◆ Task instructions ◆
Present every line in which the string "Continue" appears.

╭─ Dataset

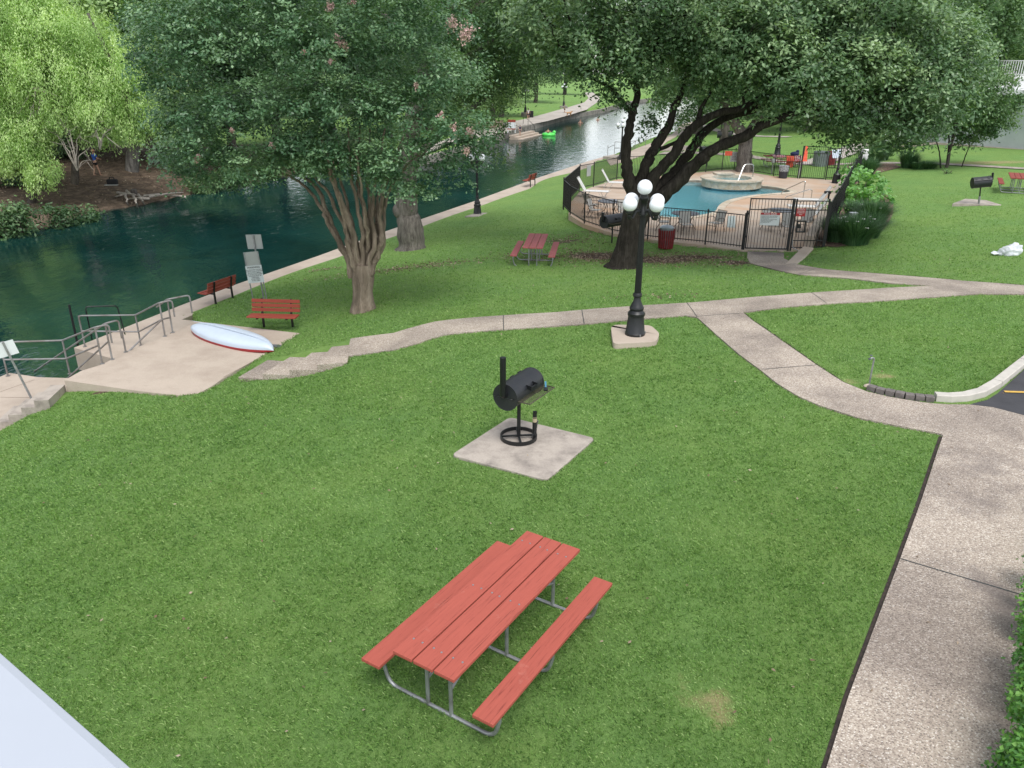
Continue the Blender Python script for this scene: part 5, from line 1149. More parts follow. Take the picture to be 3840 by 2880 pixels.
m.box((5.5, 5.2, 6.55), (13, .08, .07)); m.box((5.5, 5.2, 5.5), (13, .08, .07)); m.build('balustrade', M['white'], bd)
m = MB(); m.box((5.5, -.15, -.05), (13.4, .4, .3)); m.build('plinth', M['concrete'], bd)
b2d = empty('building', (46, 100, -.2), .1, 'pale building half hidden behind the trees across the far lawn', 'building')
m = MB(); m.box((0, 0, 2.6), (26, 7, 5.2)); m.build('wall', M['building'], b2d); m = MB(); m.box((0, -.3, 5.4), (27, 8.4, .5)); m.build('roof', M['roofmetal'], b2d)
for k in range(7): m = MB(); m.box((-11 + k * 3.6, -3.52, 2.6), (1.3, .06, 1.5)); m.build('window', M['darkgap'], b2d)
lt = empty('lattice_fence', (33.5, 72.5, -.3), -.35, 'white garden lattice panels beneath the far trees', 'fence'); m = MB()
for k in range(46):
    x = k * .28; 
    for s in (-1, 1): m.beam((x, 0, .1), (x + s * 1.3, 0, 1.4), .02, .05)
m.build('lattice_panel', M['lattice'], lt)
m = MB(); m.box((6.5, .02, 1.45), (14, .06, .1)); m.box((6.5, .02, .05), (14, .06, .1)); m.build('rail', M['lattice'], lt)
# ---- balcony railing close to the camera
A_ = Vector(G(0, 2425, 5.45)); B_ = Vector(G(520, 2880, 5.45)); t = (B_ - A_).normalized(); A2 = A_ - t * 1.2; B2 = B_ + t * 1.2; nn = Vector((-t.y, t.x)); nn = -nn if nn.y > 0 else nn
br_ = empty('balcony_railing', (A_.x, A_.y, 5.45), 0, 'blurry white balcony rail corner at the lower left, close by', 'railing')
P = [(A2 - A_), (B2 - A_), (B2 - A_) + nn * .5, (A2 - A_) + nn * .5]
m = MB(); m.prism([(p.x, p.y) for p in P], -.06, 0); m.build('handrail', M['railwhite'], br_, bevel=.012)
for k in range(6): m = MB(); q = P[0] + (P[1] - P[0]) * (k + .5) / 6 + nn * .1; m.box((q.x, q.y, -.5), (.03, .03, .9)); m.build('baluster', M['railwhite'], br_)
# ------------------------------------------------------------------ trees
def leaf_mesh(name, P, NR, ln, wd, rnd, mat, axis=None, parent=None):
    n = len(P); r = np.random.default_rng(n % 997); 
    if axis is None: axis = r.normal(size=(n, 3))
    NR = NR / (np.linalg.norm(NR, axis=1, keepdims=True) + 1e-9)
    a = axis - NR * np.sum(axis * NR, 1, keepdims=True); a /= (np.linalg.norm(a, axis=1, keepdims=True) + 1e-9); b = np.cross(NR, a)
    L = (ln * r.uniform(.7, 1.25, n))[:, None] / 2; W_ = (wd * r.uniform(.7, 1.25, n))[:, None] / 2
    V = np.stack([P - a * L, P + b * W_ - a * L * .1, P + a * L, P - b * W_ - a * L * .1], 1).reshape(-1, 3); Q = np.arange(4 * n).reshape(n, 4)
    me = np_mesh(name, V, Q, mat); at = me.attributes.new('rnd', 'FLOAT', 'FACE'); at.data.foreach_set('value', np.clip(rnd, 0, 1).astype(np.float32))
    o = bpy.data.objects.new(name, me); COL.objects.link(o)
    if parent: o.parent = parent
    return o
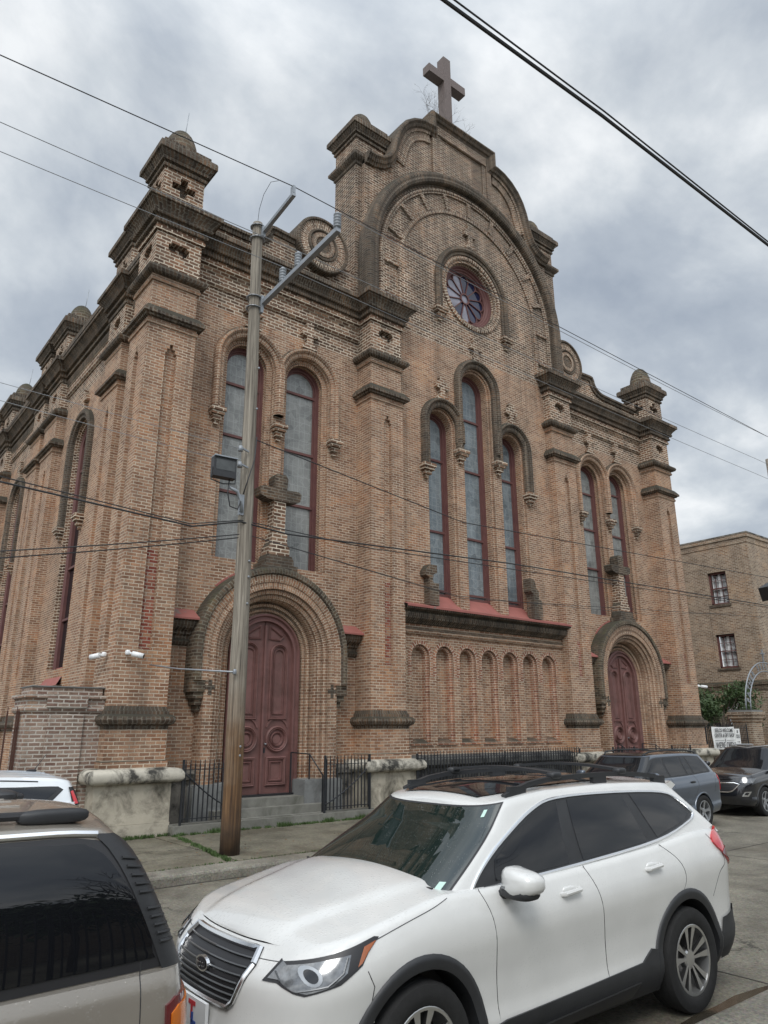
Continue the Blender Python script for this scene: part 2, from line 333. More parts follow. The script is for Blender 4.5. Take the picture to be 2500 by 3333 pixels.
    def plan(s,path,prof,closed=True,m='brick',ms=None,sw=None,caps=True,smooth=False):
        # sweep a (projection, z) profile along an XY path; outward is to the right of travel
        n=len(path); R=[]; T=[0]
        for i in range(n):
            p=Vector(path[i]); a=Vector(path[i-1]) if (i>0 or closed) else None; b=Vector(path[(i+1)%n]) if (i<n-1 or closed) else None
            n1=n2=None
            if a is not None: e=(p-a).normalized(); n1=Vector((e.y,-e.x))
            if b is not None: e=(b-p).normalized(); n2=Vector((e.y,-e.x))
            nn=n2 if n1 is None else n1 if n2 is None else (n1+n2)/max(.3,(1+n1.dot(n2)))
            R.append([Vector((p.x+nn.x*o,p.y+nn.y*o,z)) for o,z in prof])
            if i: T.append(T[-1]+(p-Vector(path[i-1])).length)
        T.append(T[-1]+(Vector(path[0])-Vector(path[-1])).length)
        U=[prof[0][1]]
        for i in range(1,len(prof)): U.append(U[-1]+math.hypot(prof[i][0]-prof[i-1][0],prof[i][1]-prof[i-1][1]))
        for i in range(n if closed else n-1):
            j=(i+1)%n
            for k in range(len(prof)-1):
                mm=ms[k] if ms else m
                uv=[(T[i],U[k]),(T[i+1],U[k]),(T[i+1],U[k+1]),(T[i],U[k+1])]
                if mm=='brick_dark' or (sw and sw[k]): uv=[(y,x) for x,y in uv]
                s.face([R[i][k],R[j][k],R[j][k+1],R[i][k+1]],uv,mm,smooth)
        if caps:
            if closed: s.face([r[-1] for r in R],m=ms[-1] if ms else m)
            else: s.face(R[0],m=m if not ms else ms[0]); s.face(R[-1],m=m if not ms else ms[0])
    def dome(s,c,rx,rz,n=20,k=7,m='brick_dark',z0=0.):
        c=Vector(c); rings=[]
        for i in range(k):
            a=PI/2*i/k; r=rx*math.cos(a)**.9; rings.append([c+Vector((r*math.cos(2*PI*j/n),r*math.sin(2*PI*j/n),rz*math.sin(a))) for j in range(n)])
        for i in range(k-1):
            for j in range(n):
                q=(j+1)%n; s.face([rings[i][j],rings[i][q],rings[i+1][q],rings[i+1][j]],[(2*PI*rx*t/n,rx*1.57*w/k) for t,w in ((j,i),(j+1,i),(j+1,i+1),(j,i+1))],m,True)
        top=c+Vector((0,0,rz))
        for j in range(n): s.face([rings[-1][j],rings[-1][(j+1)%n],top],m=m,smooth=True)
    def build(s,name,parent=None,loc=None,merge=False,auto=None):
        me=bpy.data.meshes.new(name); me.from_pydata([tuple(p) for p in s.v],[],s.f)
        for m in s.mats: me.materials.append(M[m])
        me.polygons.foreach_set('material_index',s.mi); me.polygons.foreach_set('use_smooth',s.sm)
        ul=me.uv_layers.new(name='UVMap'); flat=[]; 
        for u in s.uv: flat+=[u[0],u[1]]
        ul.data.foreach_set('uv',flat)
        if merge or any(s.sm):
            bm=bmesh.new(); bm.from_mesh(me); bmesh.ops.remove_doubles(bm,verts=bm.verts,dist=1e-4)
            bmesh.ops.recalc_face_normals(bm,faces=bm.faces) if merge else None
            if auto:
                for e in bm.edges:
                    if len(e.link_faces)==2 and e.calc_face_angle(0)>auto: e.smooth=False
            bm.to_mesh(me); bm.free()
        me.validate(); me.update()
        o=bpy.data.objects.new(name,me); COL.objects.link(o)
        if parent is not None:
            o.parent=parent; o.matrix_parent_inverse=parent.matrix_basis.inverted() if not loc else Matrix()
        return o
def tag(o,label,cat=None,group=None,kind=None):
    o['label']=label
    if cat: o['category']=cat
    if group: o['group']=group
    if kind: o['kind']=kind
    return o
def struct(o): o['kind']='structure'; return o
def thing(name,label,cat,loc=(0,0,0),rz=0,group=None):
    o=bpy.data.objects.new(name,None); COL.objects.link(o); o.location=loc; o.rotation_euler=(0,0,rz); o.empty_display_size=.3
    tag(o,label,cat,group); bpy.context.view_layer.update(); return o
def copytree(o,parent=None):
    c=o.copy(); COL.objects.link(c)
    if parent is not None: c.parent=parent
    for ch in list(o.children): copytree(ch,c)
    return c
def arch(cx,r,z0,zc,n=18):
    return [(cx-r,z0)]+[(cx-r*math.cos(PI*i/n),zc+r*math.sin(PI*i/n)) for i in range(n+1)]+[(cx+r,z0)]
def circ(cx,cz,r,n=40): return [(cx+r*math.cos(2*PI*i/n),cz+r*math.sin(2*PI*i/n)) for i in range(n)]
def thing_child(par,name):
    o=bpy.data.objects.new(name,None); COL.objects.link(o); o.parent=par; return o
def lump(mb,c,r,m,n=14,k=9,f=None):
    c=Vector(c); P=[]
    for i in range(k+1):
        a=-PI/2+PI*i/k; row=[]
        for j in range(n):
            b=2*PI*j/n; v=Vector((math.cos(a)*math.cos(b),math.cos(a)*math.sin(b),math.sin(a)))
            e=.62; v=Vector([math.copysign(abs(t)**e,t) for t in v]); v=Vector((v.x*r[0],v.y*r[1],v.z*r[2]))
            row.append(c+(f(v) if f else v))
        P.append(row)
    for i in range(k):
        for j in range(n): mb.face([P[i][j],P[i][(j+1)%n],P[i+1][(j+1)%n],P[i+1][j]],[(0,0)]*4,m,True)
def text(s,size,m,name,par,mat,ext=.002,align='CENTER',sx=1.):
    cu=bpy.data.curves.new(name,'FONT'); cu.body=s; cu.size=size; cu.align_x=align; cu.align_y='CENTER'; cu.extrude=ext; cu.offset=size*.008; cu.materials.append(M[mat])
    o=bpy.data.objects.new(name,cu); COL.objects.link(o); o.parent=par
    if par: o.matrix_parent_inverse=Matrix()
    dg=bpy.context.evaluated_depsgraph_get(); me=bpy.data.meshes.new_from_object(o.evaluated_get(dg)); bpy.data.objects.remove(o); bpy.data.curves.remove(cu)
    o=bpy.data.objects.new(name,me); COL.objects.link(o); o.parent=par
    o.matrix_basis=m@Matrix.Diagonal((sx,1,1,1)); return o
FRONTM=Matrix(((1,0,0,0),(0,0,-1,0),(0,1,0,0),(0,0,0,1)))   # text facing -Y
NOSEM=Matrix(((0,0,-1,0),(-1,0,0,0),(0,1,0,0),(0,0,0,1)))   # text facing -X

# ------------------------------------------------------------------ camera, light, sky
def camera():
    th,rl,az=math.radians(16.77),math.radians(-.30),math.radians(51.21)
    fh=Vector((math.cos(az),math.sin(az),0)); rt=Vector((math.sin(az),-math.cos(az),0)); up=Vector((0,0,1))
    Fd=fh*math.cos(th)+up*math.sin(th); U=up*math.cos(th)-fh*math.sin(th); c,s=math.cos(rl),math.sin(rl)
    R2=rt*c+U*s; U2=U*c-rt*s
    cd=bpy.data.cameras.new('camera'); o=bpy.data.objects.new('camera',cd); COL.objects.link(o)
    m=Matrix.Identity(4)
    for i in range(3): m[i][0]=R2[i]; m[i][1]=U2[i]; m[i][2]=-Fd[i]
    m[0][3],m[1][3],m[2][3]=0,0,2.15
    o.matrix_world=m; cd.sensor_fit='HORIZONTAL'; cd.sensor_width=36; cd.lens=1568/1659*36; cd.clip_end=1000; cd.clip_start=.05
    S.camera=o
S.render.resolution_x=768; S.render.resolution_y=1024
camera()
SUNAZ=(-.62,-.60); SUNEL=48
def light():
    sd=bpy.data.lights.new('sun','SUN'); so=bpy.data.objects.new('sun',sd); COL.objects.link(so)
    sd.energy=1.35; sd.angle=math.radians(24); sd.color=(1,.965,.92)
    h=Vector((SUNAZ[0],SUNAZ[1],0)).normalized(); e=math.radians(SUNEL); d=h*math.cos(e)+Vector((0,0,math.sin(e)))
    so.rotation_euler=(-d).to_track_quat('-Z','Y').to_euler(); so.location=d*60
    w=bpy.data.worlds.new('World'); S.world=w; w.use_nodes=True; nt=w.node_tree; bg=nt.nodes['Background']
    sky=N(nt,'ShaderNodeTexSky'); sky.sky_type='NISHITA'; sky.sun_disc=False; sky.sun_elevation=e; sky.sun_rotation=math.atan2(h.x,h.y)
    sky.air_density=1.5; sky.dust_density=3
    tc=N(nt,'ShaderNodeTexCoord'); v=tc.outputs['Generated']
    sp=N(nt,'ShaderNodeSeparateXYZ'); L(nt,v,sp.inputs[0])
    # project the direction on a cloud deck
    zz=math_(nt,'MAXIMUM',math_(nt,'ADD',sp.outputs[2],.42),.10)
    cb=N(nt,'ShaderNodeCombineXYZ'); L(nt,math_(nt,'DIVIDE',sp.outputs[0],zz),cb.inputs[0]); L(nt,math_(nt,'DIVIDE',sp.outputs[1],zz),cb.inputs[1])
    n1=noise(nt,cb.outputs[0],2.0,8,.56,.3); n2=noise(nt,cb.outputs[0],5.2,6,.55,.2)
    cl=math_(nt,'ADD',math_(nt,'MULTIPLY',n1.outputs['Fac'],.78),math_(nt,'MULTIPLY',n2.outputs['Fac'],.22))
    col=ramp_out(nt,cl,[(.38,(3.5,4.0,4.75)),(.455,(4.5,5.0,5.65)),(.52,(6.1,6.55,7.0)),(.60,(8.7,8.95,9.15))])
    # brighter towards the veiled sun and the zenith
    nv=N(nt,'ShaderNodeVectorMath',operation='DOT_PRODUCT'); L(nt,v,nv.inputs[0]); nv.inputs[1].default_value=tuple(d)
    gl=mrange(nt,nv.outputs['Value'],.35,1.,1.,2.4)
    zb=mrange(nt,sp.outputs[2],.72,1.,1.,1.6)
    col=mix(nt,1.,col,gl,'MULTIPLY'); col=mix(nt,1.,col,zb,'MULTIPLY')
    c=mix(nt,.93,sky.outputs[0],col)
    L(nt,c,bg.inputs[0]); bg.inputs[1].default_value=.095
light()
S.view_settings.view_transform='Standard'; S.view_settings.look='None'; S.view_settings.gamma=1; S.view_settings.exposure=0.2
S.render.engine='CYCLES'
# ------------------------------------------------------------------ the church
church=thing('church','tall tan brick church with arched stained glass windows and a stone cross on its gable','church',(16.5,15.9,0.2))
ZG=.2
YP=15.2; YW=15.88; YC=15.52
XA,XB,XC,XD=(5.12,6.32),(11.75,12.95),(20.06,21.28),(26.78,28.05)
CXL,CXR,XM=9.06,24.06,16.5
def P_(mb,name,**k): return mb.build(name,church,**k)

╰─

◆ The answer ◆
Continue the Blender Python script for this scene: part 5, from line 1149. More parts follow. Take the picture to be 3840 by 2880 pixels.
Continue the Blender Python script for this scene: part 2, from line 333. More parts follow. The script is for Blender 4.5. Take the picture to be 2500 by 3333 pixels.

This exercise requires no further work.